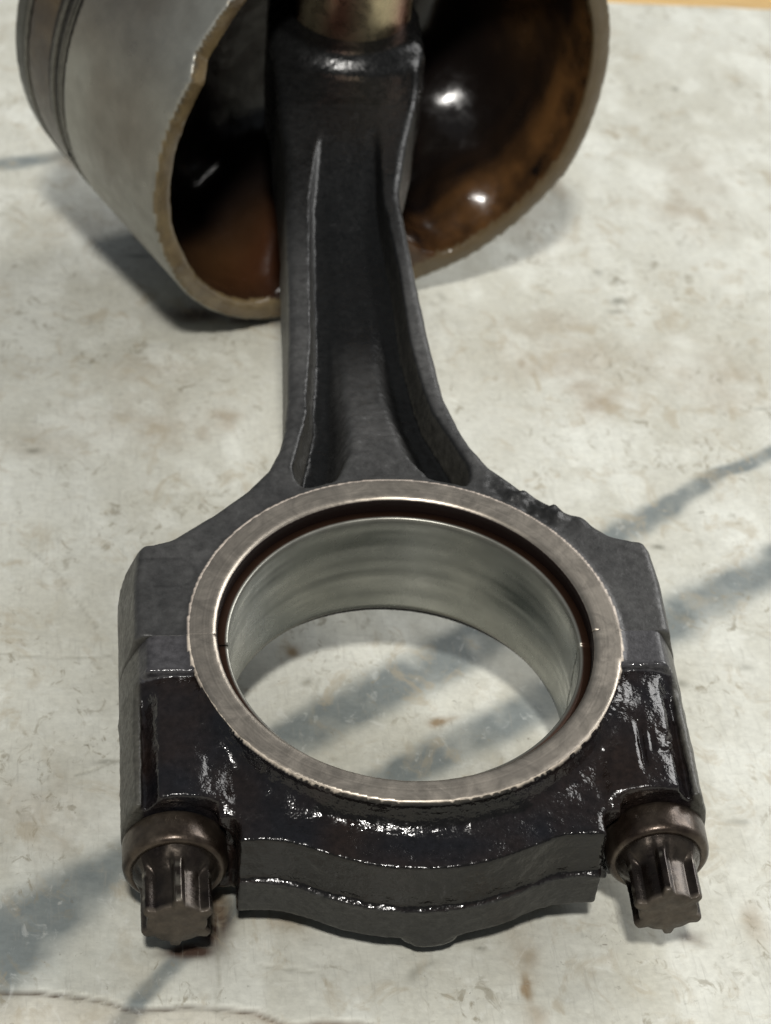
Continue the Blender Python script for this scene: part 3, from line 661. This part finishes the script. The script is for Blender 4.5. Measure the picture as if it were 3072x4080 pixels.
def nz(size, det, dist=0.0, scl=(1, 1, 1), off=0.0):
    m2 = Nn.new('ShaderNodeMapping'); m2.inputs['Scale'].default_value = scl; m2.inputs['Location'].default_value = (off, off * 0.7, 0); Ll.new(mpn.outputs[0], m2.inputs[0])
    n = Nn.new('ShaderNodeTexNoise'); n.inputs['Scale'].default_value = 1 / size; n.inputs['Detail'].default_value = det; n.inputs['Roughness'].default_value = 0.65
    n.inputs['Distortion'].default_value = dist; Ll.new(m2.outputs[0], n.inputs['Vector']); return n.outputs[0]
def rmp(sock, a, b_, hi=1.0):
    q = Nn.new('ShaderNodeMapRange'); q.interpolation_type = 'SMOOTHSTEP'; q.inputs[1].default_value = a; q.inputs[2].default_value = b_; q.inputs[4].default_value = hi; Ll.new(sock, q.inputs[0]); return q.outputs[0]
def mlt(a, b_):
    q = Nn.new('ShaderNodeMath'); q.operation = 'MULTIPLY'; Ll.new(a, q.inputs[0]); Ll.new(b_, q.inputs[1]); return q.outputs[0]
def over(col, fac, rgb):
    q = Nn.new('ShaderNodeMix'); q.data_type = 'RGBA'; Ll.new(fac, q.inputs[0]); Ll.new(col, q.inputs[6]); q.inputs[7].default_value = (*rgb, 1); return q.outputs[2]
reg = rmp(nz(26, 3, 0.5), 0.42, 0.62)
c_ = over(src, mlt(rmp(nz(3.2, 9, 1.2, (1, 0.6, 1), off=40), 0.54, 0.66, 0.75), reg), (0.24, 0.215, 0.155))
c_ = over(c_, mlt(rmp(nz(1.6, 6, 0.6, off=90), 0.63, 0.70, 0.75), rmp(nz(15, 3, off=7), 0.45, 0.65)), (0.13, 0.115, 0.085))
c_ = over(c_, mlt(rmp(nz(8, 8, 0.9, (1, 0.7, 1), off=210), 0.52, 0.66, 0.5), rmp(nz(40, 3, off=300), 0.36, 0.56)), (0.36, 0.305, 0.21))
c_ = over(c_, rmp(nz(1.0, 5, 0.3, (1.6, 0.12, 1), 20), 0.54, 0.72, 0.30), (0.30, 0.29, 0.25))
c_ = over(c_, rmp(nz(1.2, 5, 0.3, (0.14, 1.3, 1), 60), 0.58, 0.74, 0.22), (0.30, 0.29, 0.25))
c_ = over(c_, rmp(nz(3.0, 8, 0.8, (1, 0.6, 1), off=130), 0.56, 0.70, 0.25), (0.74, 0.75, 0.71))
Ll.new(c_, bs.inputs['Base Color'])
tb = link('tabletop', mesh_from('tabletop', TP, TQ, tc_, rough), M_marble)
tb['kind'] = 'structure'; tb['label'] = 'pale marble tabletop with blue-grey veins, grime and brown stains'
# wooden edging beyond the slab
M_wood = material('edging_wood', attr=False, base=(0.50, 0.33, 0.13), rough=0.5, bumps=((4.0, 0.4, 0.3),), var=0.3, var_scale=8, aniso=(0.15, 1, 1))
ex = np.array([-1500.0, 1500.0]); ey = e0[1] + slope_e * (ex - e0[0])
V = []; prof = [(0.6, -30), (0.6, -1.2), (1.6, -0.2), (36, -0.2), (37, -1.2), (37, -30)]
for k in (0, 1):
    for a, b in prof: V.append((ex[k], ey[k] + a, b))
Q = [(j, j + 1, 6 + j + 1, 6 + j) for j in range(5)]
ed = link('edging', mesh_from('edging', np.array(V), np.array(Q)), M_wood, tb); ed['label'] = 'brown wooden edging behind the marble'
# front of the slab's far edge
V = [(ex[0], ey[0], -0.6), (ex[1], ey[1], -0.6), (ex[1], ey[1], -30), (ex[0], ey[0], -30)]
# room floor far below
fl = link('floor', mesh_from('floor', np.array([(-6000, -6000, -760), (6000, -6000, -760), (6000, 6000, -760), (-6000, 6000, -760)], float), np.array([(0, 1, 2, 3)])),
          material('concrete_floor', attr=False, base=(0.22, 0.20, 0.18), rough=0.7, bumps=((30, 0.4, 1.0),), var_scale=60)); fl['kind'] = 'structure'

---*---

_Brief_: All of the material above is to be copied exactly, except for its images.

_The answer_:
Continue the Blender Python script for this scene: part 3, from line 661. This part finishes the script. The script is for Blender 4.5. Measure the picture as if it were 3072x4080 pixels.
def nz(size, det, dist=0.0, scl=(1, 1, 1), off=0.0):
    m2 = Nn.new('ShaderNodeMapping'); m2.inputs['Scale'].default_value = scl; m2.inputs['Location'].default_value = (off, off * 0.7, 0); Ll.new(mpn.outputs[0], m2.inputs[0])
    n = Nn.new('ShaderNodeTexNoise'); n.inputs['Scale'].default_value = 1 / size; n.inputs['Detail'].default_value = det; n.inputs['Roughness'].default_value = 0.65
    n.inputs['Distortion'].default_value = dist; Ll.new(m2.outputs[0], n.inputs['Vector']); return n.outputs[0]
def rmp(sock, a, b_, hi=1.0):
    q = Nn.new('ShaderNodeMapRange'); q.interpolation_type = 'SMOOTHSTEP'; q.inputs[1].default_value = a; q.inputs[2].default_value = b_; q.inputs[4].default_value = hi; Ll.new(sock, q.inputs[0]); return q.outputs[0]
def mlt(a, b_):
    q = Nn.new('ShaderNodeMath'); q.operation = 'MULTIPLY'; Ll.new(a, q.inputs[0]); Ll.new(b_, q.inputs[1]); return q.outputs[0]
def over(col, fac, rgb):
    q = Nn.new('ShaderNodeMix'); q.data_type = 'RGBA'; Ll.new(fac, q.inputs[0]); Ll.new(col, q.inputs[6]); q.inputs[7].default_value = (*rgb, 1); return q.outputs[2]
reg = rmp(nz(26, 3, 0.5), 0.42, 0.62)
c_ = over(src, mlt(rmp(nz(3.2, 9, 1.2, (1, 0.6, 1), off=40), 0.54, 0.66, 0.75), reg), (0.24, 0.215, 0.155))
c_ = over(c_, mlt(rmp(nz(1.6, 6, 0.6, off=90), 0.63, 0.70, 0.75), rmp(nz(15, 3, off=7), 0.45, 0.65)), (0.13, 0.115, 0.085))
c_ = over(c_, mlt(rmp(nz(8, 8, 0.9, (1, 0.7, 1), off=210), 0.52, 0.66, 0.5), rmp(nz(40, 3, off=300), 0.36, 0.56)), (0.36, 0.305, 0.21))
c_ = over(c_, rmp(nz(1.0, 5, 0.3, (1.6, 0.12, 1), 20), 0.54, 0.72, 0.30), (0.30, 0.29, 0.25))
c_ = over(c_, rmp(nz(1.2, 5, 0.3, (0.14, 1.3, 1), 60), 0.58, 0.74, 0.22), (0.30, 0.29, 0.25))
c_ = over(c_, rmp(nz(3.0, 8, 0.8, (1, 0.6, 1), off=130), 0.56, 0.70, 0.25), (0.74, 0.75, 0.71))
Ll.new(c_, bs.inputs['Base Color'])
tb = link('tabletop', mesh_from('tabletop', TP, TQ, tc_, rough), M_marble)
tb['kind'] = 'structure'; tb['label'] = 'pale marble tabletop with blue-grey veins, grime and brown stains'
# wooden edging beyond the slab
M_wood = material('edging_wood', attr=False, base=(0.50, 0.33, 0.13), rough=0.5, bumps=((4.0, 0.4, 0.3),), var=0.3, var_scale=8, aniso=(0.15, 1, 1))
ex = np.array([-1500.0, 1500.0]); ey = e0[1] + slope_e * (ex - e0[0])
V = []; prof = [(0.6, -30), (0.6, -1.2), (1.6, -0.2), (36, -0.2), (37, -1.2), (37, -30)]
for k in (0, 1):
    for a, b in prof: V.append((ex[k], ey[k] + a, b))
Q = [(j, j + 1, 6 + j + 1, 6 + j) for j in range(5)]
ed = link('edging', mesh_from('edging', np.array(V), np.array(Q)), M_wood, tb); ed['label'] = 'brown wooden edging behind the marble'
# front of the slab's far edge
V = [(ex[0], ey[0], -0.6), (ex[1], ey[1], -0.6), (ex[1], ey[1], -30), (ex[0], ey[0], -30)]
# room floor far below
fl = link('floor', mesh_from('floor', np.array([(-6000, -6000, -760), (6000, -6000, -760), (6000, 6000, -760), (-6000, 6000, -760)], float), np.array([(0, 1, 2, 3)])),
          material('concrete_floor', attr=False, base=(0.22, 0.20, 0.18), rough=0.7, bumps=((30, 0.4, 1.0),), var_scale=60)); fl['kind'] = 'structure'